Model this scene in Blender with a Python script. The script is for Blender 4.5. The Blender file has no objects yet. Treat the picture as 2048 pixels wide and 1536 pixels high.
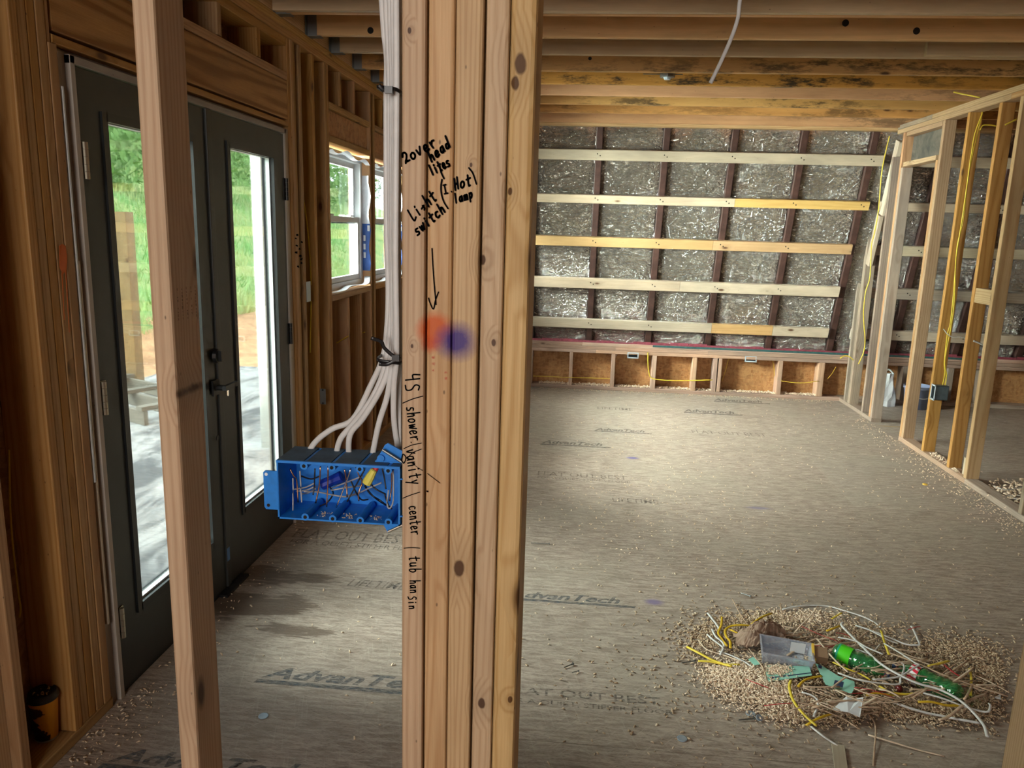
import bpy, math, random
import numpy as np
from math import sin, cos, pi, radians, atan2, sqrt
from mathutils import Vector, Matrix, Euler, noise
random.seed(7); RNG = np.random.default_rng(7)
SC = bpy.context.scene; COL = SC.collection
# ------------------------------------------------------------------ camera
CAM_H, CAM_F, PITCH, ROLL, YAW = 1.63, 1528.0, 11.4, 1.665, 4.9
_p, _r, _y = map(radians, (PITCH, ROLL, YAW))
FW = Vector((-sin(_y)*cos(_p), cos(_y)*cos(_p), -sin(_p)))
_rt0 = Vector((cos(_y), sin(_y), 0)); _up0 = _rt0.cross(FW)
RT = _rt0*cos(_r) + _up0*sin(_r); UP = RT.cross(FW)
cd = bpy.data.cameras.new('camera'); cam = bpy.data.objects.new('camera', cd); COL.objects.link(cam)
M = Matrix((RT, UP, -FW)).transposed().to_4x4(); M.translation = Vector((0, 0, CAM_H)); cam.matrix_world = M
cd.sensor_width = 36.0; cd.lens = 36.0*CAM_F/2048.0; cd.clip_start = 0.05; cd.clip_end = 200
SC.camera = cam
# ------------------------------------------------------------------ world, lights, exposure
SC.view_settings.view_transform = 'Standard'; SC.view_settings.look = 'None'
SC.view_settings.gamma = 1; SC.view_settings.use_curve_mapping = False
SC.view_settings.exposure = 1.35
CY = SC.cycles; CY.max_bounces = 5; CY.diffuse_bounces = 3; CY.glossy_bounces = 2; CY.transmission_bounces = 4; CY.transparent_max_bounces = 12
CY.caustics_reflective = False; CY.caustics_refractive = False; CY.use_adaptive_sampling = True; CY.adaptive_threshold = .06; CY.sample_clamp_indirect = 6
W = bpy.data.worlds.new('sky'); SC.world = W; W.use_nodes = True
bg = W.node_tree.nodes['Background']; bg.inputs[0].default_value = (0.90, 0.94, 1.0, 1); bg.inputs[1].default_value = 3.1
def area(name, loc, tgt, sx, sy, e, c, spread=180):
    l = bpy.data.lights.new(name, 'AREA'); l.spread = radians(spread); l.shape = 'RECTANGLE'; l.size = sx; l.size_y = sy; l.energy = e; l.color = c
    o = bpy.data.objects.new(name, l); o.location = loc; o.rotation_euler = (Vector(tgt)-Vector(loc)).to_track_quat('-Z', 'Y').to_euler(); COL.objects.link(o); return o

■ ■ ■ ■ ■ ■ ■

Your answer should be a single number: the count of lines that contain "scene".

**ANSWER:** 2